Cultura
Para lidar com o trauma, a fantasia
O escritor Seiko Ito usa o terremoto e o tsunami de Fukushima como pontos de partida de sua narrativa


Nem sempre o realismo é a melhor maneira de se lidar, literariamente, com os traumas históricos. Alguns dos melhores romances sobre grandes episódios históricos se encaixam em gêneros como fantasia, horror e ficção científica.
O japonês Seiko Ito, nascido em 1961, conhecido também pelos trabalhos como rapper e artista multimídia, é um dos que se valem do insólito para investigar as feridas do seu país.
A narrativa de Rádio Imaginação tem como catalisador o terremoto e o tsunami ocorridos em Fukushima, em março de 2011. Nesse cenário, uma estação de rádio surge do nada. De repente, ela começa a chegar às pessoas por meio de suas mentes. Que tipo de delírio coletivo seria esse?
Transitando entre o realismo e a fantasia, Ito está mais interessado em investigar as consequências de uma tragédia e explorar as maneiras pelas quais as pessoas lidam com a história do que em dar explicações.

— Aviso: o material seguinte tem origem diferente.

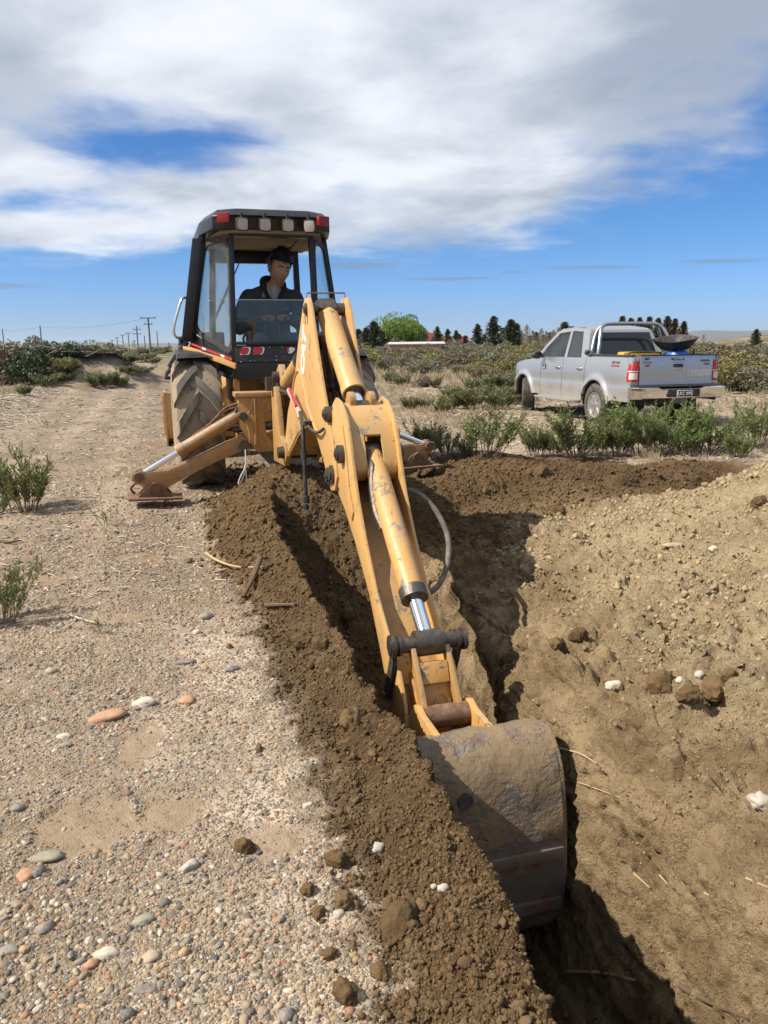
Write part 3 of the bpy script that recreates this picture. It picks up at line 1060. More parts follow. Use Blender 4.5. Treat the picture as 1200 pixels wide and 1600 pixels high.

Ark, o narrador, é um DJ que toca músicas, lê cartas e mensagens e recebe ligações – nunca sabemos ao certo de que maneira. Embora caiba a ele fazer as músicas tocar – entre elas há muito pop e até Tom Jobim –, cada um ouve o que quer em sua cabeça. É o próprio Ark quem diz que o ouvinte que não estiver interessado na história que está contando ou na música que está tocando, pode fazer outra coisa soar para si mesmo.
RÁDIO IMAGINAÇÃO. Seiko Ito. Tradução: Rita Khol. Companhia das Letras (184 págs., 69,90 reais)
Entre um capítulo e outro há outras narrativas em primeira pessoa, que, de cara, parecem desconectadas da trama central, envolvendo a rádio. Aos poucos, no entanto, as peças vão se encaixando e as vozes dos mortos vão ganhando materialidade.
O maior trauma do Japão é a bomba atômica de 1945 e Ito argumenta, em seu romance, que, a partir desse momento, o país perdeu o contato com seus mortos, com sua história.
“Nós sempre seguimos adiante de mãos dadas com os mortos, não foi? No bombardeio em Tóquio, […] na bomba de Hiroshima […], na de Nagasaki também, e em todos os outros desastres. Mas, em algum momento, o Japão se tornou incapaz de abraçar os mortos. Por quê? […] Eu acho que é porque paramos de ouvir a voz deles”, diz uma personagem.
Nesse sentido, Rádio Imaginação conclama os leitores a lidar com as perdas e as fraturas históricas. Valendo-se de uma narrativa calcada na oralidade e de uma linguagem que gera estranhamento, Ito consegue, de forma original, investigar questões profundas. •
Publicado na edição n° 1275 de CartaCapital, em 06 de setembro de 2023.